◆ EXERCISE:
Do not repeat pictures. Repeat exactly the lines of the listing below from its first line through the line with "214, 200), y)".

◆ DATA BLOCK:
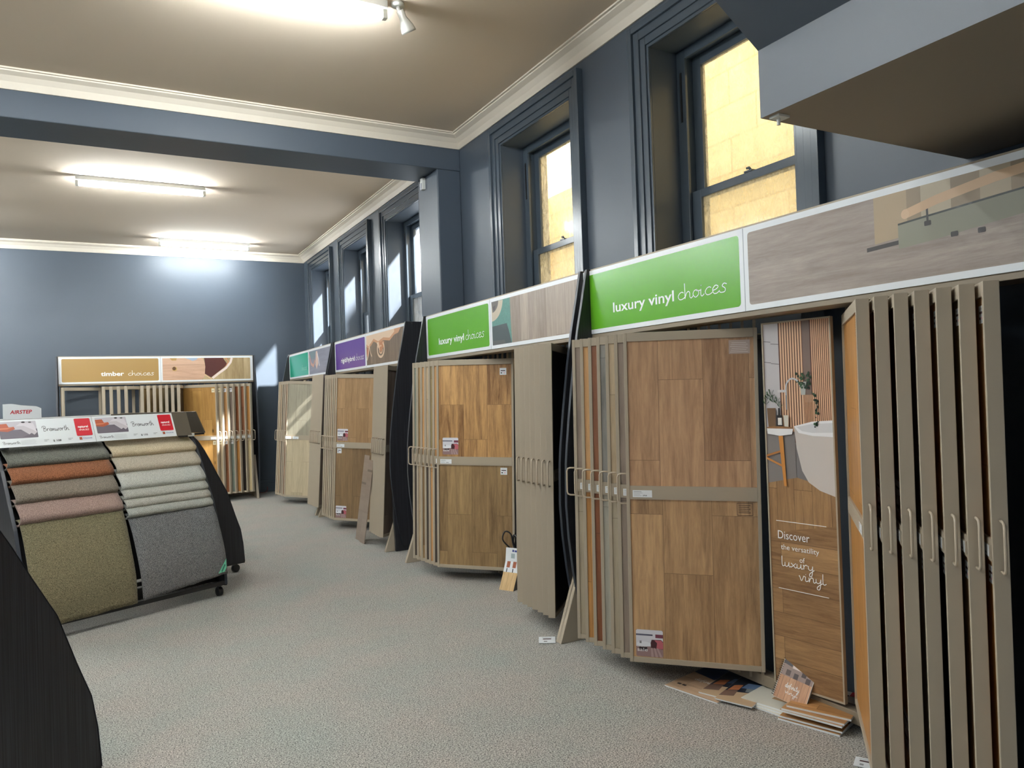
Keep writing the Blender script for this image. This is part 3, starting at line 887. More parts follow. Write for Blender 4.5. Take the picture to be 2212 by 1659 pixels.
# --- sign contents (local rack coordinates)
def sign_vinyl(pr, y):
    font(pr, 'luxury vinyl', .297, 1.948, .535, .042, M_text, y, bold=.014)
    script(pr, 'choices', .858, 1.947, .352, .038, .0045, M_text, y)
def sign_hybrid(pr, y):
    font(pr, 'rigid/hybrid', .297, 1.948, .59, .042, M_text, y, bold=.014)
    script(pr, 'choices', .92, 1.947, .33, .038, .0045, M_text, y)
def sign_timber(pr, y):
    font(pr, 'timber', .535, 1.948, .30, .044, M_text, y, bold=.026)
    script(pr, 'choices', .885, 1.948, .345, .036, .0055, M_text, y)
def sign_plain(pr, y):
    script(pr, 'choices', .86, 1.947, .352, .038, .0035, paint(150, 214, 200), y)

def pic_stairs(pr, y, x0, x1, z0, z1):
    g = wood('print_greywood', (126, 112, 104), (184, 172, 162), plank=(.9, 3), axis='X', grain=1.2, bw=.1, seam=0)
    pr.rect(x0, x1, z0, z1, g, y, .015)
    pr.poly([(2.0, 2.02), (2.135, 2.03), (2.16, z1), (2.0, z1)], paint(176, 156, 128), y)
    pr.poly([(2.135, 2.03), (x1, 2.06), (x1, z1), (2.135, z1)], paint(150, 134, 112), y)
    pr.poly([(2.19, 2.06), (2.3, 2.07), (2.3, z1), (2.19, z1)], paint(186, 174, 150), y)
    pr.poly([(2.4, 2.08), (2.5, 2.1), (2.5, z1), (2.4, z1)], paint(180, 166, 142), y)
    pr.poly([(1.965, 1.996), (2.098, 2.002), (2.098, 2.018), (1.965, 2.012)], paint(58, 54, 54), y)
    pr.poly([(2.098, 1.985), (2.25, 1.995), (x1, 2.03), (x1, 2.105), (2.098, 2.074)], paint(142, 142, 126), y)
    pr.stroke([(2.098, 2.076), (2.2, 2.083), (x1, 2.108)], .007, paint(48, 54, 54), y)
    pr.stroke([(2.213, 2.062), (2.212, 2.125)], .008, paint(50, 50, 52), y)
    pr.stroke([(2.125, 2.108), (2.25, 2.135), (2.45, 2.162), (x1, 2.174)], .034, paint(206, 174, 140), y)
    pr.disc(2.128, 2.109, .016, .018, paint(212, 182, 150), y)
    for qx, qz in ((2.213, 2.058), (2.308, 2.0), (2.401, 1.995), (2.55, 1.99)):
        pr.rect(qx - .013, qx + .013, qz - .009, qz + .009, paint(52, 48, 50), y, .004)

def pic_hat(pr, y, x0, x1, z0, z1):
    g = wood('print_greyplank', (132, 118, 106), (184, 170, 156), plank=(.12, .9), grain=1.0, bw=.3)
    pr.rect(x0, x1, z0, z1, g, y, .015)
    pr.poly([(x0, z0), (1.665, z0), (1.655, 2.0), (1.65, z1), (x0, z1)], mat('print_teal_rug', rgb(92, 142, 134), rough=.6, var=.25, vscale=60), y)
    pr.poly([(x0, z0), (1.66, z0), (1.62, 1.96), (1.59, 2.015), (x0, 2.01)], paint(58, 72, 74), y)
    pr.poly([(x0, z0), (1.57, z0), (1.55, 1.895), (x0, 1.9)], paint(82, 82, 82), y)
    pr.poly([(x0, z1)] + [(x0 + .19 * math.cos(R(a)), z1 + .02 + .17 * math.sin(R(a))) for a in range(-8, -91, -9)] + [(x0, z1 - .15)], paint(196, 184, 162), y)
    pr.poly([(x0, z1)] + [(x0 + .115 * math.cos(R(a)), z1 - .0 + .085 * math.sin(R(a))) for a in range(-1, -91, -9)], paint(98, 92, 88), y)
    pr.poly([(x0 + .02, z1 - .04), (x0 + .07, z1 - .03), (x0 + .05, z1 - .07), (x0 + .03, z1 - .065)], paint(60, 56, 54), y)

def pic_table(pr, y, x0, x1, z0, z1):
    g = wood('print_brownplank', (92, 76, 62), (146, 126, 106), plank=(.1, .8), grain=1.2, bw=.3, off=.3)
    pr.rect(x0, x1, z0, z1, g, y, .012)
    peach, cream = paint(206, 152, 112), paint(232, 204, 176)
    top = [(x0, z1 - .12), (1.42, z1 - .15), (1.52, z1 - .12), (1.62, z1 - .08), (1.78, z1 - .12), (1.95, z1 - .09), (2.15, z1 - .11), (2.3, z1 - .06), (2.42, z1 - .05), (2.5, z1)]
    pr.poly([(x0, z1)] + top, peach, y)
    pr.poly([(x0, z1 - .02)] + [(p[0], p[1] + .03) for p in top[:-2]] + [(2.3, z1), (x0, z1)], cream, y)
    pr.poly([(x0, z1 - .14), (1.47, z1 - .14), (1.44, z0 + .12), (x0, z0 + .1)], paint(170, 108, 74), y)
    pr.poly([(1.72, z1 - .1), (1.98, z1 - .1), (1.95, z0 + .17), (1.86, z0 + .12), (1.78, z0 + .17)], paint(196, 132, 92), y)
    pr.poly([(1.72, z1 - .1), (1.8, z1 - .1), (1.83, z0 + .14), (1.78, z0 + .17)], cream, y)
    pr.stroke([(1.855 + .115 * math.cos(R(a)), z0 + .155 + .085 * math.sin(R(a))) for a in range(130, 412, 10)], .026, cream, y)
    pr.stroke([(1.86 + .055 * math.cos(R(a)), z0 + .15 + .04 * math.sin(R(a))) for a in range(60, 372, 12)], .018, paint(222, 184, 150), y)
    pr.stroke([(x0 + .01, z0 + .06), (1.41, z0 + .11), (1.45, z0 + .19), (1.46, z0 + .23)], .022, cream, y)
    pr.stroke([(1.47, z0 + .2), (1.5, z0 + .13), (1.54, z0 + .09)], .018, cream, y)

def pic_bow(pr, y, x0, x1, z0, z1):
    g = wood('print_bluegrey', (120, 122, 138), (158, 160, 176), plank=(.4, 2), axis='X', grain=.8, bw=.1, off=.3)
    pr.rect(x0, x1, z0, z1, g, y, .012)
    pr.poly([(x0 + .03, z1 - .01), (x0 + .42, z1 - .01), (x0 + .3, z1 - .13), (x0 + .12, z1 - .1)], paint(120, 140, 146), y)
    pr.stroke([(x0 + .03, z1 - .05), (x0 + .12, z1 - .18), (x0 + .26, z1 - .22), (x0 + .36, z1 - .14)], .045, paint(206, 160, 140), y)
    pr.poly([(x0 + .42, z1 - .02), (x0 + .5, z1 - .02), (x0 + .54, z0 + .14), (x0 + .44, z0 + .06), (x0 + .38, z0 + .12)], paint(214, 186, 172), y)
    pr.stroke([(x0 + .5, z1 - .05), (x0 + .56, z0 + .18), (x0 + .6, z0 + .1)], .03, paint(226, 222, 226), y)

def pic_dining(pr, y, x0, x1, z0, z1):
    g = wood('print_goldplank', (150, 124, 84), (206, 184, 144), plank=(.3, 2), grain=1.0, bw=.3, off=.5)
    pr.rect(x0, x1, z0, z1, g, y, .012)
    tbl = wood('print_pinkwood', (186, 140, 112), (232, 196, 168), plank=(.3, 2), axis='X', grain=.8, bw=.15)
    pr.poly([(x0, z0), (x0 + .54, z0)] + [(x0 + .54 + .06 * math.cos(R(a)), z0 + .17 + .17 * math.sin(R(a))) for a in range(-60, 100, 20)] + [(x0 + .54, z1), (x0, z1)], tbl, y)
    pr.poly([(x0 + .585, z1), (x0 + .86, z1), (x0 + .92, z1 - .1), (x0 + .86, z1 - .16), (x0 + .68, z0 + .03), (x0 + .59, z0 + .09), (x0 + .6, z0 + .2)], paint(84, 40, 36), y)
    pr.stroke([(x0 + .99, z1), (x0 + .97, z1 - .07), (x0 + .9, z1 - .16), (x0 + .8, z0 + .1), (x0 + .7, z0 + .02)], .034, paint(244, 226, 216), y)
    pr.stroke([(x0 + .9, z1), (x0 + .94, z1 - .06), (x0 + .9, z1 - .13)], .014, paint(216, 150, 110), y)
    pr.stroke([(x0 + .585, z0 + .08), (x0 + .68, z0 + .01), (x0 + .69, z0)], .012, paint(226, 190, 150), y)
    pr.disc(x0 + .165, z0 + .17, .035, .035, paint(206, 168, 100), y); pr.disc(x0 + .16, z0 + .175, .026, .027, paint(96, 64, 34), y)
    pr.poly([(x0 + .1, z1), (x0 + .2, z1), (x0 + .19, z1 - .035), (x0 + .13, z1 - .035)], paint(190, 150, 84), y)
    pr.poly([(x0 + .31, z1), (x0 + .5, z1), (x0 + .47, z1 - .03), (x0 + .42, z1 - .045), (x0 + .37, z1 - .02)], paint(170, 186, 206), y)

def side_mw(y_left):
    return Matrix.Translation((2.62, y_left, 0)) @ RM90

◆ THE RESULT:
Keep writing the Blender script for this image. This is part 3, starting at line 887. More parts follow. Write for Blender 4.5. Take the picture to be 2212 by 1659 pixels.
# --- sign contents (local rack coordinates)
def sign_vinyl(pr, y):
    font(pr, 'luxury vinyl', .297, 1.948, .535, .042, M_text, y, bold=.014)
    script(pr, 'choices', .858, 1.947, .352, .038, .0045, M_text, y)
def sign_hybrid(pr, y):
    font(pr, 'rigid/hybrid', .297, 1.948, .59, .042, M_text, y, bold=.014)
    script(pr, 'choices', .92, 1.947, .33, .038, .0045, M_text, y)
def sign_timber(pr, y):
    font(pr, 'timber', .535, 1.948, .30, .044, M_text, y, bold=.026)
    script(pr, 'choices', .885, 1.948, .345, .036, .0055, M_text, y)
def sign_plain(pr, y):
    script(pr, 'choices', .86, 1.947, .352, .038, .0035, paint(150, 214, 200), y)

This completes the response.